HDP olarak, Türkiye haklarına alternatif siyaset yollarını açarak, mücadele hattını güçlendirerek halkımızla, sokaklarda, meydanlarda omuz omuza direnerek, halkımızın esas sorunlarına çözüm bulacağımızın sözünü verdiğimizi bir kez daha belirtmek istiyoruz. Birilerinin hedefi 2023 olabilir, ama bizim hedefimiz haklarımızın geleceği, boğuştuğu sorunları aşıp daha huzurlu bir Türkiye'de hep birlikte bir arada yaşamaktır.

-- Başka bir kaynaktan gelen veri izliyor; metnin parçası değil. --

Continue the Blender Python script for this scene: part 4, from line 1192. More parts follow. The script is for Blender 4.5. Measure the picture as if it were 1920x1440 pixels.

Em dagirkirin û tiştên ku li Efrînê pêk tên şermezar dikin

Birêz çapemeniya hêja, îro 4’emîn salvegera dagirkirina Efrînê ye. Ez cardin vê dagirkirinê û tiştên ku li Efrînê tên pêkanîn şermezar dikim. Efrîn cihê ku Kurd, Ereb, Tirkmen, Ermen û Asuriyên bi hev re xwe bi rê ve dibirin û bi hev re dijiyan bû, cihekî mînak û pir taybet bû beriya ku nehatibû dagirkin. Niha jî bûye cihê jin û sivîl tên revandin, cihê ku sûcê li hemberî mirovahiyê pêk tê, cihê ku sûcê şer lê tê kirin e. Di vî warî de sazî û dezgehên sivîl raporên taybet û eşkere weşandin. Tirkiye û di heman demê de çeteyên ku Tirkiye piştgiriyê dide wan li Efrînê sûcê li dijî mirovahiyê pêk tînin. 

Bila demildest Tirkiye cihê ku dagir kiriye vala bike

Piştî dagirkirina Efrînê 400-500 sivîl hatin kuştin, 400 hezar sivîl hatin koçberkirin. Wekî ku li Tirkiyeyê li hemberî zimanê Kurdî li hemberî nirxên gelê Kurd dijminatiyek tê meşandin, li Efrînê jî heman tişt pêk hat. Li Efrînê qad û cihên ku navê wan Kurdî bûn, ew bi tevahî kirin Tirkî. Li ser zimanê Kurdî zext û zordariya wan berdewam dike. Bi şiklekî polîtîkayên asîmîlasyonê li Efrînê berdewam dike. Ne em ne jî gelê Efrînê vê yekê qebûl nake. Bila demildest Tirkiye cihê ku dagir kiriye vala bike û rêveberiya wan deran bide gelê Efrînê û gelên wê derê. Bila ew xwe bi rê ve bibin.